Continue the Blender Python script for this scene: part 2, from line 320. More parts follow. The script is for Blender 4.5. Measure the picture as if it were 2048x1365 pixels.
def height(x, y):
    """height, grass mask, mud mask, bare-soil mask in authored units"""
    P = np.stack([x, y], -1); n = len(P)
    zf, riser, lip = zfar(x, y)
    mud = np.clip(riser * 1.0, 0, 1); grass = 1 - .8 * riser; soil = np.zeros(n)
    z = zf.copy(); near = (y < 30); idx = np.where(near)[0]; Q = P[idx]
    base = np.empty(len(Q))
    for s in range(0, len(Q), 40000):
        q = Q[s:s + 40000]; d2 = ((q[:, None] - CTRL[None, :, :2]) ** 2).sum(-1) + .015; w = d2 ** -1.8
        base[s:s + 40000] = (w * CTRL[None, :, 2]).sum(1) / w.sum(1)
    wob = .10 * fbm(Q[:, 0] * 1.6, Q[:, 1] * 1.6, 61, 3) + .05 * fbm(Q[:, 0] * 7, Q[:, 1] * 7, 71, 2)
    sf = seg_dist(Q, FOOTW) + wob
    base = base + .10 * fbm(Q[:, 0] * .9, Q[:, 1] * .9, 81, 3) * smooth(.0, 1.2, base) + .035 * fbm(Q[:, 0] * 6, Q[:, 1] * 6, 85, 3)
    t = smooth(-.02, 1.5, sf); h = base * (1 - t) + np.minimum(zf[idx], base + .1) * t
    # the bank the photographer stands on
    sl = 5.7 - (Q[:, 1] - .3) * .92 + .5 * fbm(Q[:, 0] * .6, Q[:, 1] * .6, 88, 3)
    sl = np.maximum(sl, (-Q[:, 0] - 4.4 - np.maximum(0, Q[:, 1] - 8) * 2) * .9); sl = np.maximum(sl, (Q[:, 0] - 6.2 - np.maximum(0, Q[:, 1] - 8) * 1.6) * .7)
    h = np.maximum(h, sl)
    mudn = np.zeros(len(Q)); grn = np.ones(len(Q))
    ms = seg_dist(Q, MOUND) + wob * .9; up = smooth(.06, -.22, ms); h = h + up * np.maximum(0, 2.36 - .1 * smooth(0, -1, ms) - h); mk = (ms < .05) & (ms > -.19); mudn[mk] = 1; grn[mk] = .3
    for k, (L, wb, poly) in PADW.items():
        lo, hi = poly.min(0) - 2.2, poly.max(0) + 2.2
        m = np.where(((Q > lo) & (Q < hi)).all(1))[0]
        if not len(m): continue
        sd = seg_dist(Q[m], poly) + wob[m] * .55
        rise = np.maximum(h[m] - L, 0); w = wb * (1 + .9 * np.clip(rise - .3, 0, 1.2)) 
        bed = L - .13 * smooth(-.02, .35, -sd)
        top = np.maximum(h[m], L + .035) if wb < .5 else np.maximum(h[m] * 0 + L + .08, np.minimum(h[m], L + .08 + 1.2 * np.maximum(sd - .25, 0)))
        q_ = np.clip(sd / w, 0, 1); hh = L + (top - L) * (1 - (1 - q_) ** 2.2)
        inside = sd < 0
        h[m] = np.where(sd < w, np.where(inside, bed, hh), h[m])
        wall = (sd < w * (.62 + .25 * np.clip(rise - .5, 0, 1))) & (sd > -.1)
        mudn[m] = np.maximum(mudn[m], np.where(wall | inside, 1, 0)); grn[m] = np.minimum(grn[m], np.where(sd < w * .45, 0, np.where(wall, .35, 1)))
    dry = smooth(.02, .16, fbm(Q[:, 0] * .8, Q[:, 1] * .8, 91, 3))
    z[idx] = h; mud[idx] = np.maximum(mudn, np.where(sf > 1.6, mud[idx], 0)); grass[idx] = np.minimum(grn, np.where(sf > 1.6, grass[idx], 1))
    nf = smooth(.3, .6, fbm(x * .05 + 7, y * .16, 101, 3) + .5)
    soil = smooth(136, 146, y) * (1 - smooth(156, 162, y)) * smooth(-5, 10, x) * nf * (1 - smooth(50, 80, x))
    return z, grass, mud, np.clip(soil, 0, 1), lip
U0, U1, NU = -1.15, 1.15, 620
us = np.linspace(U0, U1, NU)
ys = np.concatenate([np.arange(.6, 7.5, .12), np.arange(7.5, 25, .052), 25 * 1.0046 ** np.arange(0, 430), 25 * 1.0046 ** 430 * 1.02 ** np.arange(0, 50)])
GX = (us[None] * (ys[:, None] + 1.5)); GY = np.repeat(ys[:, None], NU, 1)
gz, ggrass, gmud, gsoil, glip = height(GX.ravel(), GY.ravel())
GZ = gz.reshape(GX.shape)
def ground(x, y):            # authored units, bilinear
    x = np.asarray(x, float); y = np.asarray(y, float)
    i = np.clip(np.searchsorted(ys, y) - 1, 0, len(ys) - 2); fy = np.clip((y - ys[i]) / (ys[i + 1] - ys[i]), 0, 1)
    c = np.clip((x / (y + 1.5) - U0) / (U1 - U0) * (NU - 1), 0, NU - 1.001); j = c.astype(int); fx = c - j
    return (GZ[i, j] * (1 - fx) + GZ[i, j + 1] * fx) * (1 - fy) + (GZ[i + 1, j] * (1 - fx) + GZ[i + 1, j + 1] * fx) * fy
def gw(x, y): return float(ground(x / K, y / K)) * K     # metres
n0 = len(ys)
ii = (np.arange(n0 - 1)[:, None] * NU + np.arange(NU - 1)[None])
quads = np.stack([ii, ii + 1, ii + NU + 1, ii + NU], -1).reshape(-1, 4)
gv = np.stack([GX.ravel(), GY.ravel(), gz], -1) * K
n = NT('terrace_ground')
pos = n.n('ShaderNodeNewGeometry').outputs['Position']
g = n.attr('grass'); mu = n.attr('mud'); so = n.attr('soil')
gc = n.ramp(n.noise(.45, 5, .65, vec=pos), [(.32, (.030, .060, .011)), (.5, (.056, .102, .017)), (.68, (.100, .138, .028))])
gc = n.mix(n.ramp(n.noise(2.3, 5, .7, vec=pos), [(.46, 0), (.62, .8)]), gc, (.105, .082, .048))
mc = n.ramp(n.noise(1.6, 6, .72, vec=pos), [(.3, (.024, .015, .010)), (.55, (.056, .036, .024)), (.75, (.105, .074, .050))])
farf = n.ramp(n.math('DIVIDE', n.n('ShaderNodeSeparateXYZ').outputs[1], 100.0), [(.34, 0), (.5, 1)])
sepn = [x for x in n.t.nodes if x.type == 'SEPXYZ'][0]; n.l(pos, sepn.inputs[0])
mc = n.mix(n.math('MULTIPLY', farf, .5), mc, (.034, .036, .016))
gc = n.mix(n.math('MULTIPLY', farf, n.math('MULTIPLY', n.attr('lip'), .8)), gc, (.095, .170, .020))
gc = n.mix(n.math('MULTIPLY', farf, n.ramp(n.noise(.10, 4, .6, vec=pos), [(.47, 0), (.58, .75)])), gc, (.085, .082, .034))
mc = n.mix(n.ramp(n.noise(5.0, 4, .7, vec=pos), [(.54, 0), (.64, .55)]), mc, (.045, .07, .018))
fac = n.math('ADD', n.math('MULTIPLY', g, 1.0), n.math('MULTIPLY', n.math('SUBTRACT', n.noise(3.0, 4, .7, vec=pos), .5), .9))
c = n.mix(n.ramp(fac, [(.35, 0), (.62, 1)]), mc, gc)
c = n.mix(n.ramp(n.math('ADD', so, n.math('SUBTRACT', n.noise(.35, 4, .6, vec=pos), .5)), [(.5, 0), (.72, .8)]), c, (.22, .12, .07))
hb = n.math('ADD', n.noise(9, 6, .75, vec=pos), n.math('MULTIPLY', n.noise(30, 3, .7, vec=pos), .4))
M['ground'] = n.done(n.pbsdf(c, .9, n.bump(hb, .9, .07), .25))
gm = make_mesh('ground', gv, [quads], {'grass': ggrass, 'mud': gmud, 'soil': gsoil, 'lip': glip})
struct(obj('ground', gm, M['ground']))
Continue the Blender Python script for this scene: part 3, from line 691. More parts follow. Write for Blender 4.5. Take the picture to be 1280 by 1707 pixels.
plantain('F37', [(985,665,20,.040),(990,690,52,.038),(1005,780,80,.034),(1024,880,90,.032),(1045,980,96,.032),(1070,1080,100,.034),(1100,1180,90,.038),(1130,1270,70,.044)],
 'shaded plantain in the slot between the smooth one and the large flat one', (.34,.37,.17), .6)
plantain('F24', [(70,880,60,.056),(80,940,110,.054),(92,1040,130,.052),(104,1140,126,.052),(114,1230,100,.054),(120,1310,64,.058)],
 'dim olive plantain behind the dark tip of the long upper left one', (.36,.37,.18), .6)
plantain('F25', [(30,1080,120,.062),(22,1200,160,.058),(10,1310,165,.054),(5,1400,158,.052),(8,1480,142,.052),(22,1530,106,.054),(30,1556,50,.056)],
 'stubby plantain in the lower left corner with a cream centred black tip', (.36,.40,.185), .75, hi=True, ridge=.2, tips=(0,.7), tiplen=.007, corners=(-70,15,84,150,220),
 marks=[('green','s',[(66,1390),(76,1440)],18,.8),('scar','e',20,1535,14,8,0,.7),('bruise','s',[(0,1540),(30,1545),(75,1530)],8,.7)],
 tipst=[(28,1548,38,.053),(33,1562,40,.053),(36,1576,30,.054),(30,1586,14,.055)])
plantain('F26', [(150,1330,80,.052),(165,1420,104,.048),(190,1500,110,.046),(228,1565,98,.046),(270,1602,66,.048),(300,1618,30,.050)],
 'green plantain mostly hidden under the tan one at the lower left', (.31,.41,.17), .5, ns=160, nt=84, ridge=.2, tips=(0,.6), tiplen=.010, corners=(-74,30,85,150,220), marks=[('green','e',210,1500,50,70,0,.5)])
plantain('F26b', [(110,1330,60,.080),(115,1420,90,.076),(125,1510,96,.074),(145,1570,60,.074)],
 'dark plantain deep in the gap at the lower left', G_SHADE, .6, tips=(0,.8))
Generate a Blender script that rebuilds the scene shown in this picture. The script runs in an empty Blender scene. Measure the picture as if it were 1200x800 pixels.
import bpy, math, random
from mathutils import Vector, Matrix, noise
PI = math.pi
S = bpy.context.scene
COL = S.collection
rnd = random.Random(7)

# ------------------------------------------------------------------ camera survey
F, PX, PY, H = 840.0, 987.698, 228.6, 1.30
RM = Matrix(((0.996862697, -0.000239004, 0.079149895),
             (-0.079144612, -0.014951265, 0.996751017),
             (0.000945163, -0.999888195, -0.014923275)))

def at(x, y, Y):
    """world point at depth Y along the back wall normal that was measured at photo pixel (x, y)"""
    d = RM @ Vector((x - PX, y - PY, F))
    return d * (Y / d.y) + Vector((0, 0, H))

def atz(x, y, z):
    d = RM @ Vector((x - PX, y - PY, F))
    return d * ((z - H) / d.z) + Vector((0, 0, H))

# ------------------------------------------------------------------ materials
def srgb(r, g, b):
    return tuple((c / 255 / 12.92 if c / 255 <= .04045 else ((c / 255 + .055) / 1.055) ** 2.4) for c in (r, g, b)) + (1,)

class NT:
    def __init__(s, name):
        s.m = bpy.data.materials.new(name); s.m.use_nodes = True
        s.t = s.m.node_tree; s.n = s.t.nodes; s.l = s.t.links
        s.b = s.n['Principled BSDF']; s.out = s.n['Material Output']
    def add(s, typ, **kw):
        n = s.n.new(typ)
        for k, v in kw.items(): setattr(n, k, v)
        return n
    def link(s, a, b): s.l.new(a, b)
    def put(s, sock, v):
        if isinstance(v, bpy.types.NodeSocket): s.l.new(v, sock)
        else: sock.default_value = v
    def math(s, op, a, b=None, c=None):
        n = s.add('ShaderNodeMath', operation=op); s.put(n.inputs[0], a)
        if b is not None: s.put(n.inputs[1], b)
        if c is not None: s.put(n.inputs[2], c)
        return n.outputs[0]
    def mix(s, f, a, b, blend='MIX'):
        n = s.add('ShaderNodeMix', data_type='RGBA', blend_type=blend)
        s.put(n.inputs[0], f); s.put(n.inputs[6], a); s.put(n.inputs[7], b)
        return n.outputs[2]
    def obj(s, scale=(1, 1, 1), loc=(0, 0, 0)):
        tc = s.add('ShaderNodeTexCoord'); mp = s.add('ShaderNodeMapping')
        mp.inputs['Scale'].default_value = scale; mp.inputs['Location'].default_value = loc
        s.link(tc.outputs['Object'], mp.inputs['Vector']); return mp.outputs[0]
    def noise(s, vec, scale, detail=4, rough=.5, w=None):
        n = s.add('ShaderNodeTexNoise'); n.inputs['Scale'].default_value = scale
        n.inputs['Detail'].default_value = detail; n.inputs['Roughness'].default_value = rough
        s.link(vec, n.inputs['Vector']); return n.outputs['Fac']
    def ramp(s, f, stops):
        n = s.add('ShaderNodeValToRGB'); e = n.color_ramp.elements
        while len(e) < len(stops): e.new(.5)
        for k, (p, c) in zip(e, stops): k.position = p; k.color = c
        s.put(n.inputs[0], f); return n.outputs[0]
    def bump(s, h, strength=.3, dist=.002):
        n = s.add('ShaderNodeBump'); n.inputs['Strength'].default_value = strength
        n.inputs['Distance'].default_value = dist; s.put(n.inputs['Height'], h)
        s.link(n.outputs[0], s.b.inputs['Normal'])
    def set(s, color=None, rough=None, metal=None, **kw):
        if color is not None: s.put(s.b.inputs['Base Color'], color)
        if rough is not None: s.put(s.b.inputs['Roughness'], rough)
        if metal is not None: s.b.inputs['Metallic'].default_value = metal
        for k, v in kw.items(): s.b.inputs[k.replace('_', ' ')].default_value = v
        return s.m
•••
* EXERCISE REQUIREMENTS: Out of the data above, set down the lines from the one with "[(.34, 0), (.5, 1)])" to the one with "(.095, .170, .020))", both included, exactly as written and with no additions.

* OUTPUT:
farf = n.ramp(n.math('DIVIDE', n.n('ShaderNodeSeparateXYZ').outputs[1], 100.0), [(.34, 0), (.5, 1)])
sepn = [x for x in n.t.nodes if x.type == 'SEPXYZ'][0]; n.l(pos, sepn.inputs[0])
mc = n.mix(n.math('MULTIPLY', farf, .5), mc, (.034, .036, .016))
gc = n.mix(n.math('MULTIPLY', farf, n.math('MULTIPLY', n.attr('lip'), .8)), gc, (.095, .170, .020))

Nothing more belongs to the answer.